A Proclamação da República: Mecanismo Político de Exclusão Social
Trabalhando no ambiente escolar é muito incômodo ter que ensinar a crianças e adolescentes a visão burguesa e de certo modo mítica sobre o processo de Proclamação da República do Brasil. Precisamos nos espaços públicos discutir de forma crítica e reavaliar os eventos históricos que construíram nosso país.
Na tal data, 15 de novembro de 1889, que pelo menos serve de feriado atualmente para o descanso, o Brasil varonil acordou sob um novo regime politico. A monarquia de Dom Pedro II (tirano que fugiu com a família do território nacional), que por tanto tempo reinara e impunha escravidão, foi derrubada por um golpe militar. Marechal Deodoro da Fonseca assinou o documento que proclamava a nova fase política.
Mas, essa mudança não veio das ruas, não foi o clamor do povo que ecoou nos salões do poder. Muito pelo contrário, os novos donos do poder (militares) arquitetaram tudo para terem suas benesses nas tetas estatais e alijou a sociedade desse processo - o povo assistiu embasbacado, distante, sem entender nada o que foi a tal instalação da visão republicana.
Foi uma revolução passiva, uma transformação de cima para baixo, feita por novos donos do poder e anti povo, onde as elites mantiveram o controle, adaptando-se às novas circunstâncias e sem romper com o tecido social existente. Essa mudança social se deu dentro da ordem, sem grande mobilização popular.
A República Velha, que se seguiu, trouxe consigo promessas de progresso. No entanto, para o povo, as mazelas sociais persistiram: o voto era manipulado pelos coronéis, obrigando os eleitores a votarem em certos candidatos, os tais direitos constitucionais não eram vivenciados pelo povo e a população negra (agora livre) tinha a "liberdade" de morar em barracos nas favelas e com baixa escolaridade e subempregos. Os trabalhadores continuaram a enfrentar a exploração, agora sob um novo manto. A estrutura de poder pouco mudou; a elite agrária mantivera sua hegemonia, enquanto a massa trabalhadora permanecia à margem, lutando por sobrevivência.

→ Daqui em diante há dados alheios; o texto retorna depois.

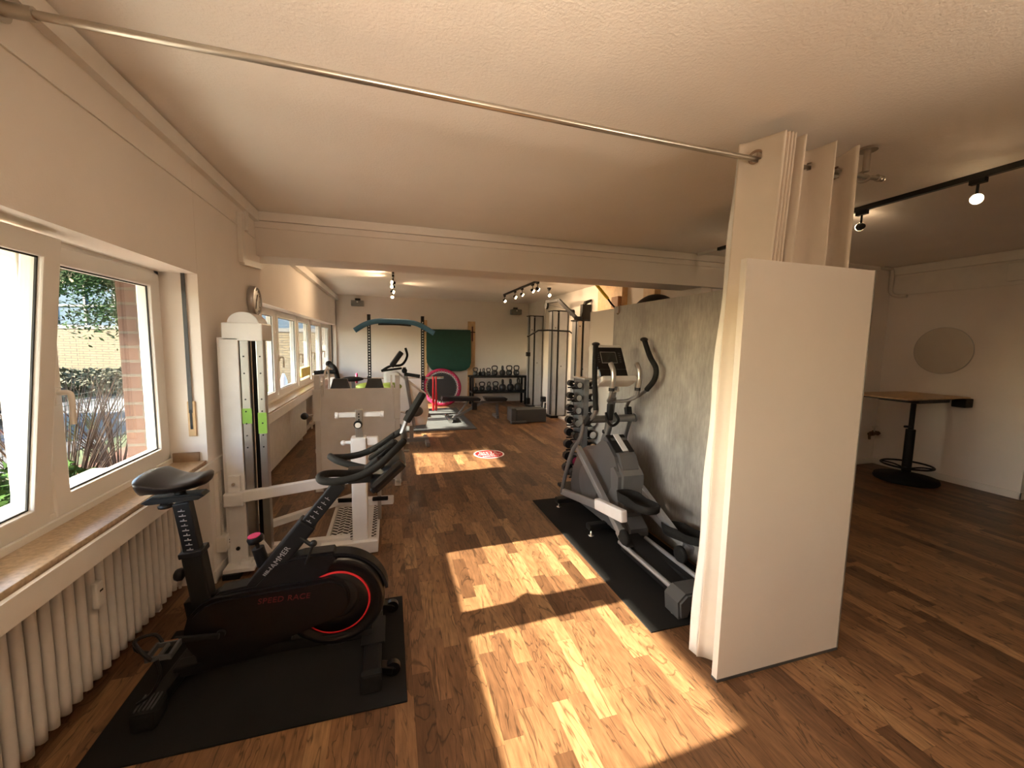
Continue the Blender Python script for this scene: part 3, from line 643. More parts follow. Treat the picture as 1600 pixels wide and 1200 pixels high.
def saddle(u, v):
    # u along length (rear 0 to nose 1), v around
    x = -1.018+u*.27
    wd = .122*(1-u)**.55*(min(1, u*6)**.5)*1.0 + .026*(min(1, (1-u)*9)**.5)*min(1, u*5)
    wd = max(wd, .003)
    top = .962 + .022*math.exp(-((u-.12)/.2)**2) + .012*math.exp(-((u-.95)/.12)**2) - .010*math.exp(-((u-.55)/.2)**2)
    e = min(1, (u)/.07)**.5*min(1, (1-u)/.09)**.5
    th = (.088-.052*min(1, u*1.9))*e+.004
    a = 2*PI*v
    return Vector((x, Y0+wd*math.cos(a), top-.012 + ((.012*e)*math.sin(a) if math.sin(a) > 0 else th*math.sin(a)*(abs(math.sin(a))**.2))))
b = MB(); b.grid(saddle, 30, 28); b.build('saddle', SAD, t)
# handlebar column
b = MB(); b.bar((-.615, Y0, .40), (-.375, Y0, .70), .075, .082, .010, up=(1, 0, 0)); b.bar((-.575, Y0, .46), (-.44, Y0, .43), .06, .05, .006); hs = b.build('handlebar_sleeve', BLKM, t)
d_ = Vector((.24, 0, .30)).normalized(); n_ = Vector((-d_.z, 0, d_.x))
mtx = Matrix((d_, n_, Vector((0, -1, 0)))).transposed().to_4x4(); mtx.translation = Vector((-.500, 1.9915, .548))
text_mesh('maker_lettering', 'HAMMER', .034, GREYT, hs, mtx, spacing=1.02)
b = MB()
for k in range(3):
    c_ = Vector((-.500, 1.9915, .548))-d_*(.088-.008*k)
    b.bar(c_-n_*.010, c_+n_*.013, .001, .005, 0, up=d_)
b.build('maker_mark', GREYT, hs)
b = MB(); b.bar((-.39, Y0, .68), (-.235, Y0, .875), .05, .062, .006, up=(1, 0, 0)); hp = b.build('handlebar_post', BLKM, t)
b = MB()
for k in range(6):
    c_ = Vector((-.372, 2.003, .71))+d_*(.026*k); b.bar(c_-n_*.014, c_+n_*.012, .002, .0025, 0, up=d_); b.bar(c_, c_+d_*.008, .002, .003, 0, up=n_)
b.build('scale_marks', GREYT, hp)
b = MB(); b.cyl((-.41, 2.0, .64), (-.36, 1.99, .60), .009); b.bar((-.352, 1.98, .61), (-.385, 1.97, .52), .016, .010, .004); b.ball((-.352, 1.985, .61), .016); b.build('clamp_lever', BLKM, t)
b = MB(); b.cyl((-.58, Y0+.03, .50), (-.60, Y0+.03, .585), .026, n=20); b.cyl((-.60, Y0+.03, .585), (-.605, Y0+.03, .615), .008); kb = b.build('resistance_post', BLK, t)
b = MB(); b.lathe([(.01, 0), (.032, .006), (.034, .024), (.028, .034)], (-.605, Y0+.03, .612), (-.2, -.1, 1), n=24); k2 = b.build('resistance_knob', BLK, kb)
b = MB(); b.cyl((-.6125, Y0+.026, .6445), (-.613, Y0+.0257, .648), .026, n=24); b.build('knob_cap', PINK, k2)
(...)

A Proclamação da República no Brasil foi um acontecimento social que não trouxe mudanças significativas para a estrutura social do país. Sem a participação popular e permanência dos interesses das elites, perpetuou a exclusão social e racial no país que apenas formalmente se dizia democrático e livre da escravidão. Mas que, na prática, com a ideologia do embranquecimento, jogava o negro na exclusão e o povo em geral no voto de cabresto, o qual era obrigado a votar nos candidatos dos coronéis. Ela não foi uma verdadeira revolução social, sim uma mudança superficial no poder político, mantendo as desigualdades e injustiças sociais que já existiam durante o Império.
A República, proclamada do alto escalão militar, não trouxe a emancipação para o povo. Foi uma resolução de cima para baixo, onde as decisões foram tomadas nos gabinetes, longe das vozes nas ruas. Já na sociedade de classes e no período democrático, a população ex-escrava não teve nenhum apoio do Estado ou da elite para melhorar suas condições de vida. Pelo contrário, nesse período prevaleceu a ideologia do embranquecimento – concepção que a elite escravocrata preferiu importar mão de obra europeia do que trabalhar com os negros locais. Para a população local ficou a exclusão – baixa capacidade técnica por falta de estudos, morando nas áreas mais periféricas das cidades (gerando o problema das favelas) e convivendo com as piores condições de vida.
Em tempos atuais em que a reforma trabalhista retirou diversos direitos trabalhistas, o Banco Central aumenta os juros para concentrar renda nas mãos dos banqueiros, parlamentares trabalham contra avanços sociais, como a discussão sobre a escala de trabalho 6x1, fica evidente que as estruturas dominantes nunca passaram por uma efetiva transformação e continuam a oprimir as camadas populares. Do início da República ao país redemocratizado, apesar de algumas conquistas sociais, permanecemos como uma massa sem ter a voz ouvida nos espaços do poder, seja por militares no final do século XIX ou por senadores e deputados em pleno século XXI.